If there’s one positive of the credit crunch, it’s that the volume of criticism aimed at the industry has dropped off measurably in the United States. It’s hard to blast firms when they’re no longer buying and selling companies at such an extravagant pace.

In Europe, by contrast, the public remains in a state of agitation against buyout shops—the argument from critics is that firms, which by their nature are secretive and therefore potentially nefarious, profit enormously from buying and selling portfolio companies while rank-and-file workers at those same companies get nothing in the bargain. The argument, so far, has gained much more traction in Europe than in the States, and the outcry has spread from labor unions to elected officials. In fact, the criticism is getting so voluble that leaders of the European private equity industry are trying to make a show of how they can police themselves in an effort to head off potentially damaging legislation.

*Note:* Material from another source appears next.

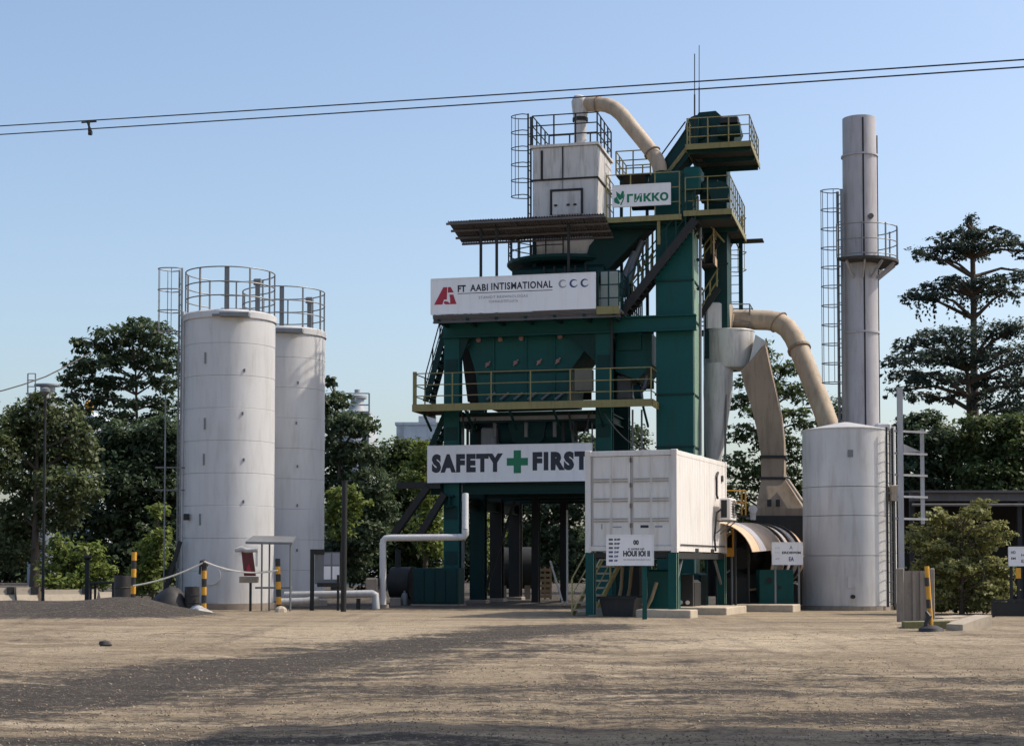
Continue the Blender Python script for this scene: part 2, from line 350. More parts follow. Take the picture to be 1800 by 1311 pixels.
def mixc(f, a, b):
    n = nd(t, 'ShaderNodeMix', data_type='RGBA'); L.new(f, n.inputs[0])
    for i, q in ((6,a),(7,b)):
        if isinstance(q, tuple): n.inputs[i].default_value = (*q, 1)
        else: L.new(q, n.inputs[i])
    return n.outputs[2]
streak = noi(1.0, 9, .66, (.16,1.5,1), R(-9)); track = noi(1.0, 6, .6, (1.9,.10,1), R(-17)); mid = noi(2.2, 8, .72, (.55,1.3,1), R(-5)); fine = noi(7, 8, .75, (.7,1.2,1)); grit = noi(34, 4, .7); lump = noi(15, 5, .7, (.8,1.2,1)); lines = noi(1.0, 7, .7, (.22,4.5,1), R(-6)); broad = noi(.16, 5, .6)
a1 = nd(t, 'ShaderNodeAttribute', attribute_name='asphalt_dust_and_shade').outputs['Fac']; a2 = nd(t, 'ShaderNodeAttribute', attribute_name='pale_dust').outputs['Fac']
base = mixc(mr(broad, .35, .65), (.43,.345,.235), (.555,.45,.315))
base = mixc(ma('MULTIPLY', a2, mr(streak, .35, .6)), base, (.80,.66,.47))
base = mixc(mr(streak, .50, .66, 0, .8), base, (.24,.185,.13))
base = mixc(mr(track, .52, .66, 0, .5), base, (.24,.19,.145))
base = mixc(mr(streak, .46, .34, 0, .85), base, (.72,.60,.44))
base = mixc(mr(mid, .52, .68, 0, .65), base, (.22,.17,.125))
base = mixc(mr(fine, .50, .68, 0, .6), base, (.20,.155,.115))
d1 = ma('ADD', ma('MULTIPLY', a1, 1.2), ma('MULTIPLY', ma('SUBTRACT', streak, .5), 1.9)); d1 = ma('ADD', d1, ma('MULTIPLY', ma('SUBTRACT', mid, .5), 1.0)); d1 = ma('ADD', d1, ma('MULTIPLY', ma('SUBTRACT', track, .5), .9)); d1 = ma('ADD', d1, ma('MULTIPLY', ma('SUBTRACT', fine, .5), 1.7)); d1 = ma('ADD', d1, ma('MULTIPLY', ma('SUBTRACT', lump, .5), 1.5))
dk = mr(d1, .27, .76, 0, .95)
base = mixc(dk, base, mixc(mr(fine, .45, .65), (.058,.055,.054), (.105,.097,.090)))
base = mixc(mr(lines, .54, .66, 0, .55), base, (.20,.155,.115))
base = mixc(mr(lump, .54, .66, 0, .6), base, (.15,.118,.09))
base = mixc(mr(lump, .44, .34, 0, .45), base, (.62,.515,.375))
base = mixc(mr(grit, .56, .70, 0, .6), base, mixc(mr(fine, .4, .6), (.075,.06,.048), (.12,.095,.075)))
base = mixc(mr(noi(60, 3, .6), .62, .74, 0, .6), base, (.54,.45,.35))
L.new(base, bs.inputs['Base Color']); bs.inputs['Roughness'].default_value = .95; bs.inputs['Specular IOR Level'].default_value = .15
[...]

The European Parliament, the legislative branch of the European Union, is set to take up two bills this summer dealing with greater regulation of private equity firms and hedge funds. The bills could limit leverage levels on deals and require greater transparency from firms.

Earlier this month, Dominique Senequier, the chief executive of Axa Private Equity, one of Europe’s biggest private equity firms, called on her colleagues to map out a voluntary code of conduct, according to the Financial Times. While the details of her plan remain vague for now, the code would lay out how buyout professionals, portfolio company managers and company employees divvy up profits made on company sales.

Senequier issued this call following what the FT describes as “public uproar” over some enormously profitable deals. One of the deals, a €2 billion ($3.2 billion) exit of a French power company by Barclays Private Equity, deposited €700 million into the pockets of eight of the power company’s managers. A principal at Barclays Private Equity has since promised to pay two months’ salary as a bonus to the power company’s 5,000-person staff.

“Public opinion is demanding more transparency and ethics on management packages, so we need to be ready for this,” Senequier told the FT earlier this month.

Last month, Jonathan Russell, who leads the buyout team of London firm 3i and is the new chairman of the European Private Equity and Venture Capital Association, added to the growing chorus. He said the industry has reached a “critical point” in Europe in terms of its public perception. Russell said the industry needs to police itself or invite supervision from the E.U. He told the FT that there has been “a fundamental shift of focus by the European legislative base on private equity that has taken place over the past year and is still gaining momentum.”